La Cour de justice de l’Union européenne (CJUE) a rendu un arrêt le 29 juillet 2024 concernant deux affaires jointes (C-112/22 CU et C-223/22 ND) portant sur l’accès des ressortissants de pays tiers résidents de longue durée aux mesures de sécurité sociale, d’aide sociale ou de protection sociale. En particulier, la question était celle de savoir s’il était possible de réduire l’accès à ces aides, ce qui revient à trancher sur l’idée de « préférence nationale » avancée par l’Extrême-Droite.
La préférence nationale pour les aides sociales ? la CJUE dit « nein » !
Or, c’est simple : ce n’est pas possible.
La directive 2003/109/CE au centre de l’affaire
La directive 2003/109/CE établit les conditions pour que les ressortissants de pays tiers obtiennent le statut de résidents de longue durée dans l'Union européenne. Un élément clé de cette directive est l'égalité de traitement avec les ressortissants nationaux en matière de sécurité sociale et d'aide sociale, après une période de résidence légale et ininterrompue de cinq ans dans un État membre.
Ce qu’a dit la CJUE concernant l’accès aux aides
Non-Discrimination et Égalité de Traitement
La directive prévoit que les ressortissants de pays tiers résidents de longue durée doivent bénéficier des mêmes droits que les citoyens de l'UE après cinq ans de résidence légale. Toute prolongation de cette période de résidence comme condition pour accéder à ces droits est contraire à la directive. Par conséquent, la condition de résidence de dix ans imposée par certains États membres est considérée comme une violation de cette directive.
« Un État membre ne peut subordonner l’accès des ressortissants de pays tiers résidents de longue durée à une mesure de sécurité sociale, d’aide sociale ou de protection sociale à la condition, qui s’applique également aux ressortissants de cet État membre, d’avoir résidé dans cet État membre au moins dix ans, dont les deux dernières années de manière continue. Il lui est également interdit de punir pénalement une fausse déclaration concernant une telle condition de résidence illégale », écrit ainsi la CJUE.
La préférence nationale, une "discrimination Indirecte"
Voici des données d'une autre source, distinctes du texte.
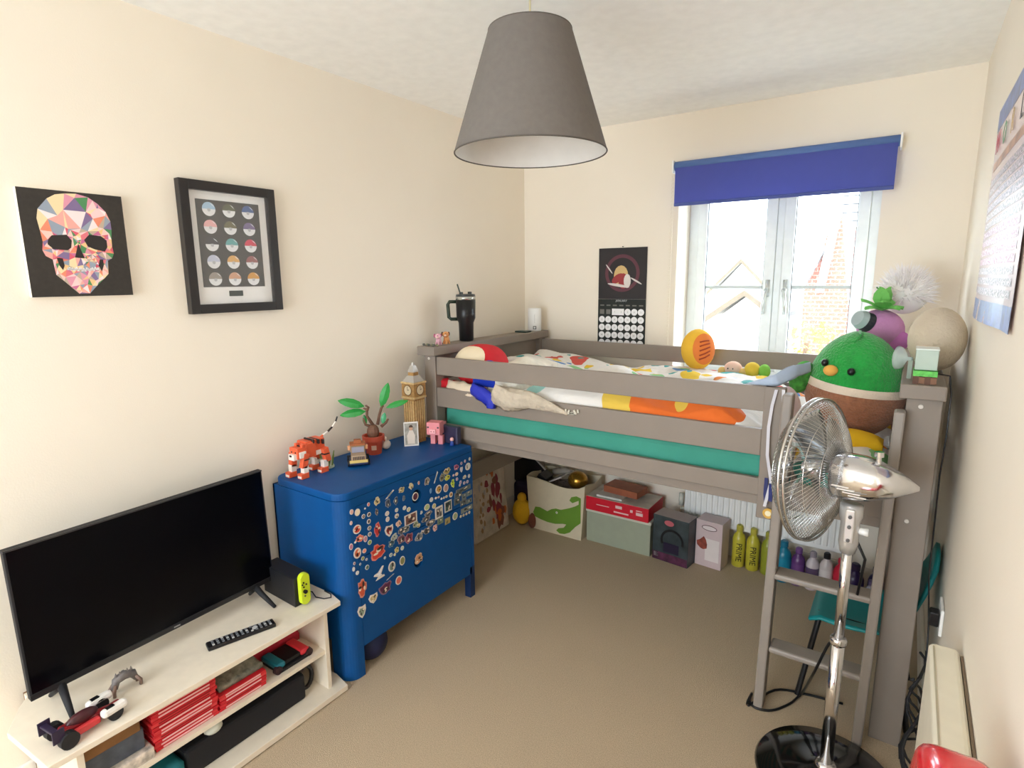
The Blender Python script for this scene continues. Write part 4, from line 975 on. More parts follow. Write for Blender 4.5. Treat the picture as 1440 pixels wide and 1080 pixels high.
# television
tv = thing('television', 'large black flat television switched off on the cream unit', 'television', (0.2, 0.78, TVT))
TX0 = 0.185
BRc, BLc = (0.185, 1.165), (0.185, 0.405)
zb_l, zb_r, zt_t = 0.408, 0.455, 0.862
mb = MB(); t0 = 0.020
ang = 0.0
yL, yR = 0.402, 1.160; zB, zT = 0.43, 0.862
def tvp(y, z, o=0.0):  # screen plane: leans back a little and turned very slightly
    x = 0.215-0.06*((z-zB)/(zT-zB))*0.3-0.035*((y-yL)/(yR-yL)); return Vector((x+o, y, z))
def tvbox(y0_, y1x, z0_, z1_, o0, o1):
    vs = [tvp(y0_, z0_, o0), tvp(y1x, z0_, o0), tvp(y1x, z1_, o0), tvp(y0_, z1_, o0), tvp(y0_, z0_, o1), tvp(y1x, z0_, o1), tvp(y1x, z1_, o1), tvp(y0_, z1_, o1)]
    return MB().add(vs, [(0, 3, 2, 1), (4, 5, 6, 7), (0, 1, 5, 4), (1, 2, 6, 5), (2, 3, 7, 6), (3, 0, 4, 7)])
tvbox(yL, yR, zB, zT, -0.022, 0.0).build('casing', MATTBLACK, tv, bev=0.002)
tvbox(yL+0.1, yR-0.1, zB+0.05, zT-0.14, -0.06, -0.022).build('rear_housing', MATTBLACK, tv, bev=0.01)
tvbox(yL+0.006, yR-0.006, zB+0.018, zT-0.006, 0.0, 0.001).build('screen', SCREEN, tv)
GB = M((50, 50, 52), 0.3)
tvbox(yL, yR, zB, zB+0.016, 0.0, 0.003).build('lower_bezel', M((30, 30, 33), 0.3), tv, bev=0.001)
tvbox(yL, yR, zT-0.005, zT, 0.0, 0.002).build('upper_bezel', GB, tv)
tvbox(0.785, 0.805, zB+0.006, zB+0.010, 0.003, 0.004).build('badge', M((150, 150, 152), 0.4), tv)
for yf_, sg in ((0.475, -1), (1.085, 1)):
    a = tvp(yf_, zB+0.004, -0.008)
    for ex in (0.10, -0.06):
        q = Vector((a.x+ex, yf_+sg*0.012, TVT+0.006))
        mb = MB(); mb.tube([a, a.lerp(q, 0.35)+Vector((0, 0, -0.003)), q], 0.010, 8, taper=[1.2, 1.0, 0.65]); mb.build('foot', MATTBLACK, tv, smooth=True)

# things on top of the unit
def onT(px, py): return at(px, py, z=TVT+0.005)
dk = thing('console_dock', 'black game console dock holding a console with a neon yellow side controller', 'console', (0.3, 1.19, TVT))
MB().prism([(0.13, 1.148, TVT), (0.335, 1.140, TVT), (0.335, 1.206, TVT), (0.13, 1.214, TVT)], (0, 0, 0.112)).build('dock', M((22, 22, 26), 0.5), dk, bev=0.003)
jx = 0.338
jc = MB(); N = 10; prof = []
for k in range(N+1): a = -PI+PI*k/N; prof.append((1.172+0.019*math.cos(a)*-1, TVT+0.030+0.019*math.sin(a)))
for k in range(N+1): a = PI*k/N; prof.append((1.172+0.019*math.cos(a)*1, TVT+0.105+0.019*math.sin(a)))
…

La CJUE a déterminé que l'exigence d'une résidence de dix ans, ce que demandait l’Italie, constitue une discrimination indirecte. Même si cette condition s'applique également aux ressortissants nationaux, elle affecte de manière disproportionnée les non-nationaux. Ce qui signifie que bien que la loi soit formulée de manière neutre, elle a un effet discriminatoire en pratique.
Les deux affaires examinées par la CJUE concernaient des ressortissantes de pays tiers résidentes en Italie qui avaient faussement déclaré répondre à la condition de résidence de dix ans pour obtenir le "revenu de citoyenneté". L'une était arrivée en 2012 et l'autre en 2013, donc ni l'une ni l'autre ne remplissait la condition de résidence continue de dix ans requise par la législation italienne. La Cour a jugé que cette condition violait la directive européenne en prolongeant de manière unilatérale la période de résidence requise.
Implications de la décision de la CJUE sur les aides sociales
Accès aux Aides Sociales : Les ressortissants de pays tiers ayant résidé légalement pendant cinq ans dans un État membre doivent avoir accès aux mêmes aides sociales que les ressortissants de cet État. Les États membres ne peuvent pas exiger une résidence plus longue.
Jurisprudence : Cet arrêt crée un précédent juridiquement contraignant pour tous les États membres de l'UE. Les juridictions nationales doivent s'y conformer, et toute législation nationale qui impose des conditions de résidence plus longues sera susceptible d'être annulée.
Politiques d'Immigration : Les politiques nationales visant à restreindre l'accès aux aides sociales par des conditions de résidence prolongées seront limitées par cette jurisprudence.